#### [Exercise details]
Omit all images, then repeat exactly the lines below from the one containing "900 pixels high." through the one containing "random.seed(7)", both ends included.

#### [Task inputs]
----------------------------------------

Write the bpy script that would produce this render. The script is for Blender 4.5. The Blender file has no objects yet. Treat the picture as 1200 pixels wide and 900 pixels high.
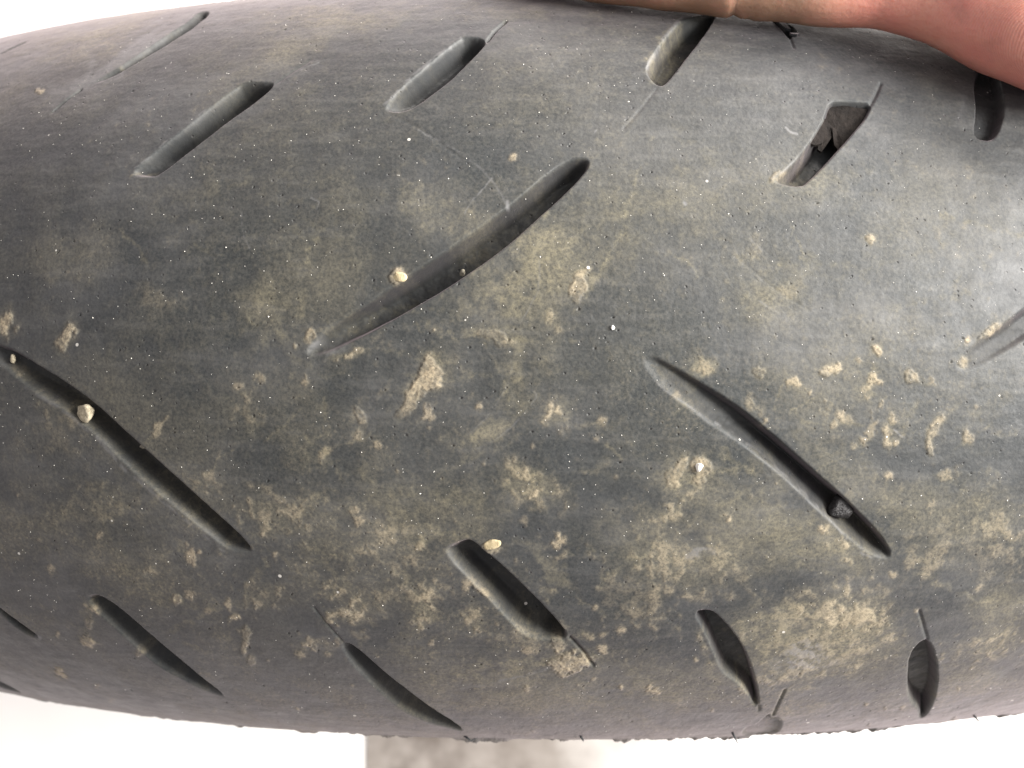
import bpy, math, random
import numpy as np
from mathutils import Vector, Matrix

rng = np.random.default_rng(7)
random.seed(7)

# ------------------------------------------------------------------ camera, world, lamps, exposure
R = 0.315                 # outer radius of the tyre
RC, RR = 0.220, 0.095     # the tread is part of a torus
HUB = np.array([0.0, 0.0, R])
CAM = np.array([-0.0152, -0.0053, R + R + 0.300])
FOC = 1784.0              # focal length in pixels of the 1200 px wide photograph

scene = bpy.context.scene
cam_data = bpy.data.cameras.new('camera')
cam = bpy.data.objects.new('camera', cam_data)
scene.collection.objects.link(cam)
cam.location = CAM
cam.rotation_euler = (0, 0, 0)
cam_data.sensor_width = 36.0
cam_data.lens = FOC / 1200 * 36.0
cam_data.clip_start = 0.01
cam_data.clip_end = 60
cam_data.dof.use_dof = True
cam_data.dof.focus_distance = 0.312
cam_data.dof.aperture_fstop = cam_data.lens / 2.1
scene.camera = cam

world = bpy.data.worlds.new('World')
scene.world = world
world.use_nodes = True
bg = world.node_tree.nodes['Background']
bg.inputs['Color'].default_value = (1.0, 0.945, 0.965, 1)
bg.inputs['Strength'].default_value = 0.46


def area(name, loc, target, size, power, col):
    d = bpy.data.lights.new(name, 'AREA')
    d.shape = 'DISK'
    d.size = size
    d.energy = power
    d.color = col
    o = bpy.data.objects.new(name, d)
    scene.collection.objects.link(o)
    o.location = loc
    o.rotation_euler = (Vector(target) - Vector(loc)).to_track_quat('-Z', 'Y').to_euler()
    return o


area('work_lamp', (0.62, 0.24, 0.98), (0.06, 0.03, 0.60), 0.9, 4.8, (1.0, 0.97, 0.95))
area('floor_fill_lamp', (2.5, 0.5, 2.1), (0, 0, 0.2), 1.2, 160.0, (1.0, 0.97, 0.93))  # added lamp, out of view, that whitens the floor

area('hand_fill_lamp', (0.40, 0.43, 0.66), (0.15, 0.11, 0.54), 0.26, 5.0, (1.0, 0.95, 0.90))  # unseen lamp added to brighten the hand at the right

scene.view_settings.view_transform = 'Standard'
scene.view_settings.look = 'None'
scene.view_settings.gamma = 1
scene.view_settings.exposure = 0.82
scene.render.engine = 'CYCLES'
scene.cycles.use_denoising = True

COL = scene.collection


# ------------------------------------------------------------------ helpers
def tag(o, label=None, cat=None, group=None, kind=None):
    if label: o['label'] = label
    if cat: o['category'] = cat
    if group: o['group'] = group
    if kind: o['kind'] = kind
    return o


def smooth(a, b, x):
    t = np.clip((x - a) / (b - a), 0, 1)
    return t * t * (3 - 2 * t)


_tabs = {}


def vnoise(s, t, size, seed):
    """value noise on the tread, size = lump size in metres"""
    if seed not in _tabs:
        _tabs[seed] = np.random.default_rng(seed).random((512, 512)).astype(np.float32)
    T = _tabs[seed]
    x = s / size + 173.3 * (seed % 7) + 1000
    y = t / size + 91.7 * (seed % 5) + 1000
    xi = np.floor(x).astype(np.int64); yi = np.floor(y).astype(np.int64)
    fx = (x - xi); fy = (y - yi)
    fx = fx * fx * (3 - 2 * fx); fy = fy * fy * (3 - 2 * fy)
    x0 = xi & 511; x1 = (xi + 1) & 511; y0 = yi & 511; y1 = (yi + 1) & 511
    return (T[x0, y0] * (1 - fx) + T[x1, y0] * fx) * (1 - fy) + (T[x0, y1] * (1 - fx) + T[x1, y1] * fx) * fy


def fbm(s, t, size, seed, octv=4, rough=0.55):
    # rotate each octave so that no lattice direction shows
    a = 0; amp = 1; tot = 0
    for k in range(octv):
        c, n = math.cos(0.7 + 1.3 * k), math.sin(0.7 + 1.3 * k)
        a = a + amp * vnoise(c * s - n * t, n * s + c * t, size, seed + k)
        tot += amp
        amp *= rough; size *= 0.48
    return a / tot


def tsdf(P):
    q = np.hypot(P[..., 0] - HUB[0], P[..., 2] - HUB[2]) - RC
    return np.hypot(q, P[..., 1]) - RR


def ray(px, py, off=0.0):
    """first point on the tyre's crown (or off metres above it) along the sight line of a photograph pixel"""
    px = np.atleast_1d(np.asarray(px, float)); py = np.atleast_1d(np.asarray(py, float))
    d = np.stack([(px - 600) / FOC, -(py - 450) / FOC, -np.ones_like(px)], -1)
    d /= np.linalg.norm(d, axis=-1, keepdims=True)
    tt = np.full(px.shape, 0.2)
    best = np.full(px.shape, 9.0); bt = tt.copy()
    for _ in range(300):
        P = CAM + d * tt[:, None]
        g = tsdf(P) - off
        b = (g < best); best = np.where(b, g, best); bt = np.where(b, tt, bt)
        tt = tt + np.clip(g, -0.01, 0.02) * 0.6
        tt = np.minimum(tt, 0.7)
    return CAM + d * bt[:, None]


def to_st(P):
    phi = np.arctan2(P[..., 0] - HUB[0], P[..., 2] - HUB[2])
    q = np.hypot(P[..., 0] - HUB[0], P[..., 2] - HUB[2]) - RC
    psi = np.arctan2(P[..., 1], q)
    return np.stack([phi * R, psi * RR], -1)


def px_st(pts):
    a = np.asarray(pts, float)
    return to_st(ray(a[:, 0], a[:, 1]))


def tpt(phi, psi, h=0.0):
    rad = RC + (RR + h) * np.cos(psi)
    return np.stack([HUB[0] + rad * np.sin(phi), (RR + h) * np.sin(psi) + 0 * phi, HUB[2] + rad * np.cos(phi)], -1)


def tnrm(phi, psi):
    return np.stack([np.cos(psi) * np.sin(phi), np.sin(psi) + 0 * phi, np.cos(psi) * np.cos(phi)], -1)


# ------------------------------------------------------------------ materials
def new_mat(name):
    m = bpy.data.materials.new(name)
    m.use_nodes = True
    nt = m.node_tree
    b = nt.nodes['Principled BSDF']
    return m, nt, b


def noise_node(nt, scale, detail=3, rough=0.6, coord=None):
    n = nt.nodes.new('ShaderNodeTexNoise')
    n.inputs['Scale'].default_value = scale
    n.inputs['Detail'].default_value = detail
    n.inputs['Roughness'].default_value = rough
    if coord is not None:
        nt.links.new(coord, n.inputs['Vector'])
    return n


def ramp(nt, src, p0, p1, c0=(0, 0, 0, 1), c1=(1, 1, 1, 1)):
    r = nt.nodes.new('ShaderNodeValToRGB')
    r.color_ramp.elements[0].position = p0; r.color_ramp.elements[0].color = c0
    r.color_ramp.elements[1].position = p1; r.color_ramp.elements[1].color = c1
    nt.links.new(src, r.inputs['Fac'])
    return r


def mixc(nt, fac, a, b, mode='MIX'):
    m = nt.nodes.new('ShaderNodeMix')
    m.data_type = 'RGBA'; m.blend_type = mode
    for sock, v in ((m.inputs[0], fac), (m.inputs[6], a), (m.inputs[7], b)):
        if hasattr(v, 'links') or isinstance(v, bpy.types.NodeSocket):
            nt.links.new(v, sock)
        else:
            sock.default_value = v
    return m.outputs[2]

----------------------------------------

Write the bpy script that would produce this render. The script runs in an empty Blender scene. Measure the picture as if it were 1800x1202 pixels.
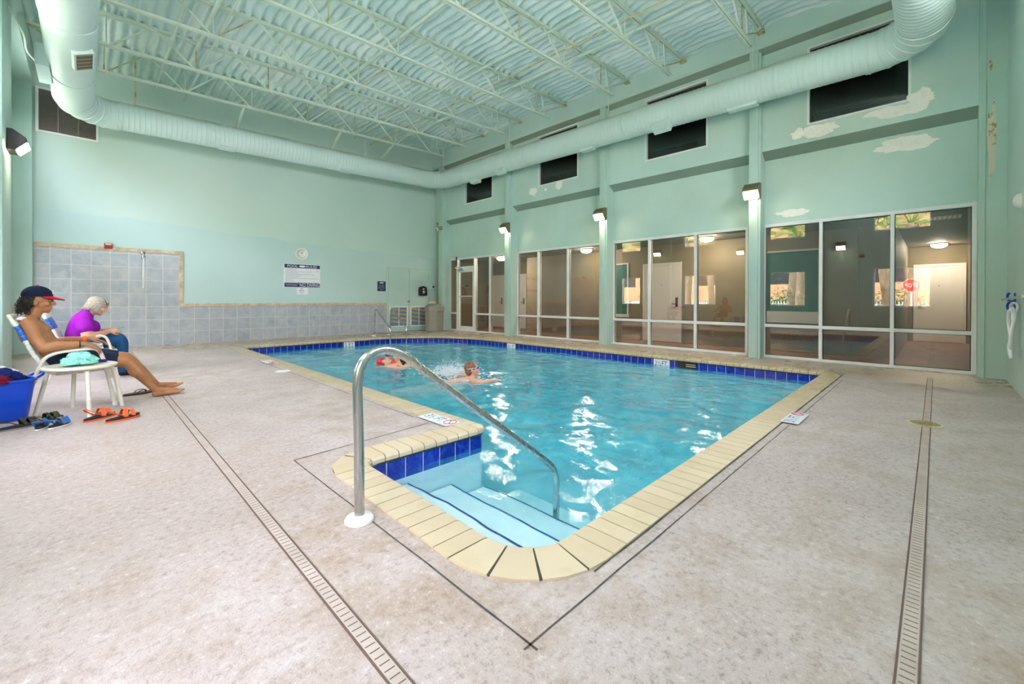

----------------------------------------

#### [Response to this exercise]
Write the bpy script that would produce this render. The script is for Blender 4.5. The Blender file has no objects yet. Treat the picture as 1200 pixels wide and 900 pixels high.
import bpy, math, random
import numpy as np
from mathutils import Vector, Matrix

rng = np.random.default_rng(7)
random.seed(7)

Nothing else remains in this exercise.